La question que nous avons à traiter est de la plus haute importance. Il arrive souvent qu'à la fin d'une séance la Chambre prête peu d'attention. Je n'ai pas la prétention de captiver son attention d'une manière spéciale. C'est pourquoi je demande à prendre la parole au commencement de la séance de demain et à présenter d'un seul trait les considérations que j'ai à faire valoir.

- Plusieurs membres. - A demain !

-La proposition de remettre à demain la discussion sur les servitudes militaires est adoptée.

Ordre des travaux de la chambre

M. le président. - La Chambre veut-elle aborder un autre objet ?

- Plusieurs membres. - Oui ! oui !

M. le président. - M. Jamar a proposé de nous occuper du projet de loi allouant un crédit de 5 millions au département des travaux publics. (Interruption.)

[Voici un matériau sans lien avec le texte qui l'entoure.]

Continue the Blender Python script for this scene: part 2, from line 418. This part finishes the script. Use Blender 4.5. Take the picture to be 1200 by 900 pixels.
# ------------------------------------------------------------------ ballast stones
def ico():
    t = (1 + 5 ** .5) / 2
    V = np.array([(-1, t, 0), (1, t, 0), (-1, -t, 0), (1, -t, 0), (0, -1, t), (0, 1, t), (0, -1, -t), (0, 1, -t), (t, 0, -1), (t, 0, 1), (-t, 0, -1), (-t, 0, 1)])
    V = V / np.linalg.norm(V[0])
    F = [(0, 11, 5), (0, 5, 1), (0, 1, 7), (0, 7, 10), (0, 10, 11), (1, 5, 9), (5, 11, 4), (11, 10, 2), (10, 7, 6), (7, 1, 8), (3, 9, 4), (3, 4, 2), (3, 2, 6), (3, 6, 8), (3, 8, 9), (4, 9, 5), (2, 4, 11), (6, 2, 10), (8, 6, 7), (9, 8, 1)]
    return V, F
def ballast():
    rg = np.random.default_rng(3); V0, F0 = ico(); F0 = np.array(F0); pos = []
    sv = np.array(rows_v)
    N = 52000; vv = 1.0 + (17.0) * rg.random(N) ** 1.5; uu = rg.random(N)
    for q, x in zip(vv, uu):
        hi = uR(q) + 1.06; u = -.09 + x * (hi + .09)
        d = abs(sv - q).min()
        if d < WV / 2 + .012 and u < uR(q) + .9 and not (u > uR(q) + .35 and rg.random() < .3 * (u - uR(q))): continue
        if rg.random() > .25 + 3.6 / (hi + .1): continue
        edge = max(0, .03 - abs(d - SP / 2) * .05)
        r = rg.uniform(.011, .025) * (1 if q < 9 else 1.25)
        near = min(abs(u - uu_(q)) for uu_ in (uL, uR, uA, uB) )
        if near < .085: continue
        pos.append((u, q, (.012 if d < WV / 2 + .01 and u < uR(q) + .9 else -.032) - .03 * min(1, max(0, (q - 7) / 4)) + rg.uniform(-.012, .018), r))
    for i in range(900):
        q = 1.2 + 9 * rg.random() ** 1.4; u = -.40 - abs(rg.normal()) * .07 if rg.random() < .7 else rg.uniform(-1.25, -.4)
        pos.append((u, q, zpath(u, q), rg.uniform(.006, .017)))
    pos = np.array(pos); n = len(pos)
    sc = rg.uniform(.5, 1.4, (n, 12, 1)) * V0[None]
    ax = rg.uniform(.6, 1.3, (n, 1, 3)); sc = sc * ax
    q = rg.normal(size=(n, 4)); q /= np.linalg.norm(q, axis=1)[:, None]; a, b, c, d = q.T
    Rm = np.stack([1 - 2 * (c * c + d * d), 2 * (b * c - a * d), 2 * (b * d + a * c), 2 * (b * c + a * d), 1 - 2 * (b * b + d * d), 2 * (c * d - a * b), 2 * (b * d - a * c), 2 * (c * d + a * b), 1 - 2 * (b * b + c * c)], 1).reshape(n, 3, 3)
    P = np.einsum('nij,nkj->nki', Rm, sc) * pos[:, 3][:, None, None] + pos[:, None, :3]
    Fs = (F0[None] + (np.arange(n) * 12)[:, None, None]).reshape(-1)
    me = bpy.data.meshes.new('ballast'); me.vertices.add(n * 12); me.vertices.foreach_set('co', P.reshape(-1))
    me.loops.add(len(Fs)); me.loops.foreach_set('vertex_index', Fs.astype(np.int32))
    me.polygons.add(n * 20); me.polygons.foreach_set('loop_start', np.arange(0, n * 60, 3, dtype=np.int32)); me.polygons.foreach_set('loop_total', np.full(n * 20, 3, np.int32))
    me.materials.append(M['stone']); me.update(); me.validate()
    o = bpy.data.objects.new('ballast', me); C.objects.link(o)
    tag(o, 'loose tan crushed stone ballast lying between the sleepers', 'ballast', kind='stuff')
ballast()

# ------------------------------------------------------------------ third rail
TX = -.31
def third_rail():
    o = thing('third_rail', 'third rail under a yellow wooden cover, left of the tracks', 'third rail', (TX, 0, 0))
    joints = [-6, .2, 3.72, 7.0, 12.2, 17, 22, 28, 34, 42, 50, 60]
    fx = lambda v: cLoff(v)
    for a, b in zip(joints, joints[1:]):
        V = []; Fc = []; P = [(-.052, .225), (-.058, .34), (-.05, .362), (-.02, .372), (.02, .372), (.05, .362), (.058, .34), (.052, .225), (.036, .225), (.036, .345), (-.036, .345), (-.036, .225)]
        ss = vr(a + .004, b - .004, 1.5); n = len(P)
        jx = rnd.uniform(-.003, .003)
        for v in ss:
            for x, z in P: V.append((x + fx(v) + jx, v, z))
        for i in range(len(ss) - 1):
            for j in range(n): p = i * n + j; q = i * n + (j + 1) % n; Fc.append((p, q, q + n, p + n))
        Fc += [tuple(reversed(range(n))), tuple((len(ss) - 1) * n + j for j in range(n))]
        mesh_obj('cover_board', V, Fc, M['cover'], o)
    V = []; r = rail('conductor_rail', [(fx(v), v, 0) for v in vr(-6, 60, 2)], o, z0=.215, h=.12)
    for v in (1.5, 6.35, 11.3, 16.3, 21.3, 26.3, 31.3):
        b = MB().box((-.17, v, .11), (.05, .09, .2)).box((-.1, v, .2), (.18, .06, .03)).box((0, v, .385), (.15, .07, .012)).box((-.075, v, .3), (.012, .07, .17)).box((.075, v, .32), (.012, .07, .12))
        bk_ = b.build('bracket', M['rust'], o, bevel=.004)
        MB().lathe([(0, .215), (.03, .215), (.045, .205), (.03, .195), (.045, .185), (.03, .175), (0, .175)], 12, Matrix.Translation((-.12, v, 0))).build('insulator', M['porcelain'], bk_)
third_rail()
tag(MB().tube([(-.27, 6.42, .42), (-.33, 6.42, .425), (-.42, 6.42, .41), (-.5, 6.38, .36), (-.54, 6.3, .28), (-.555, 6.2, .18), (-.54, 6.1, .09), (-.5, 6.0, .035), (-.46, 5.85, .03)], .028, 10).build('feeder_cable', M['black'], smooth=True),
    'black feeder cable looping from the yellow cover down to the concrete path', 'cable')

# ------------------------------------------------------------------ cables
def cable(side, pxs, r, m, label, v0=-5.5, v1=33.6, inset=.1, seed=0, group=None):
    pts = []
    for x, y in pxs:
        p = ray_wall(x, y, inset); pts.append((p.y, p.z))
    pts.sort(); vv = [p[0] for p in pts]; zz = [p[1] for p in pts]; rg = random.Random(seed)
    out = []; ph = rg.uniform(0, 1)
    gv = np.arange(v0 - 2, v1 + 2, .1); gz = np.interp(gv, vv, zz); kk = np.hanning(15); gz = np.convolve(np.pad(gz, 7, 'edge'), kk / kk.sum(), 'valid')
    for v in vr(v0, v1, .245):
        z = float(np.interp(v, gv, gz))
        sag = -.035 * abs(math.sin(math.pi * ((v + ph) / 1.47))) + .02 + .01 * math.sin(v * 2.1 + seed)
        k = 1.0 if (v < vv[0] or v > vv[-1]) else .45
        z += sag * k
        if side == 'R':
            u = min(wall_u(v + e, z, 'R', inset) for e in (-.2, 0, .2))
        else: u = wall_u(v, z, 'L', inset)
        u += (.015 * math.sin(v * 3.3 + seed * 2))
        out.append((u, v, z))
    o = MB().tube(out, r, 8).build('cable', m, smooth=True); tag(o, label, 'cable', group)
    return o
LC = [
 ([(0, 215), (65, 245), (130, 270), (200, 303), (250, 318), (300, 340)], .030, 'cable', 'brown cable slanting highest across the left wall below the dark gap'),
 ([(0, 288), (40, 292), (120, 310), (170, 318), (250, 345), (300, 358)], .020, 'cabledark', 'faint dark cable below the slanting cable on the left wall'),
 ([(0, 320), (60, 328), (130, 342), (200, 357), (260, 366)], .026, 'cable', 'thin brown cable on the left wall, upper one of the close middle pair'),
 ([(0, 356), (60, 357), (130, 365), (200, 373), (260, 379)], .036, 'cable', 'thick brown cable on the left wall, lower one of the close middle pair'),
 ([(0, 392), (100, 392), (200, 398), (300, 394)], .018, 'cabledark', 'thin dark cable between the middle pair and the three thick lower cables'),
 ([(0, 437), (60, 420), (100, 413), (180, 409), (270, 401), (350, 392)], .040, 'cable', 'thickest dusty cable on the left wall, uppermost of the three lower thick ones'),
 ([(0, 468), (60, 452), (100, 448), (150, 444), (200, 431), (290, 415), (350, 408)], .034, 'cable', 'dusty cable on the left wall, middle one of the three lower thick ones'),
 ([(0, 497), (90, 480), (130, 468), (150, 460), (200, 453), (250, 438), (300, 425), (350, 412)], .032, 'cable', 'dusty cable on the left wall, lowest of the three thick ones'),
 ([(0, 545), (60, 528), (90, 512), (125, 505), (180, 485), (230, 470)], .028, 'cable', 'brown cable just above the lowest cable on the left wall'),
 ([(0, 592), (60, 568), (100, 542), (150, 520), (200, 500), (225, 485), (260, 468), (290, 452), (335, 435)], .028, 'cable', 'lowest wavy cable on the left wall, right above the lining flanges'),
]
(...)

M. de Theux. - Quant à moi, je m'oppose à l'interversion de l'ordre du jour. Ce sont des surprises que de changer ainsi les objets à l'ordre du jour. On s'attendait à la discussion de la question des servitudes militaires, et voilà qu'on veut passera à la discussion de la question de l'augmentation du matériel du chemin de fer. Il peut y avoir des membres qui désirent prendre part à cette dernière discussion. Parce que la section centrale a adopté le projet de loi, il ne s'ensuit pas qu'il n'y ait aucune observation à faire. Une somme de 5 millions appliquée à un objet de cette importance, vaut bien une discussion sérieuse. Je maintiens que la Chambre ne doit pas changer son ordre du jour.

M. de Renesse. - Je demande que la Chambre se réunisse demain à une heure.

M. le président. - Il s'agit d'abord de savoir si on abordera un autre objet que celui qui vient d'être remis à demain. Je vais mettre aux voix la proposition de M. Jamar.

M. Jamar. - Je la retire, n'ayant pas eu la pensée de faire voter par surprise un projet de loi aussi important.

- La proposition de M.de Renesse est mise aux voix ; elle n'est pas adoptée.

La séance est levée à 4 heures et demie.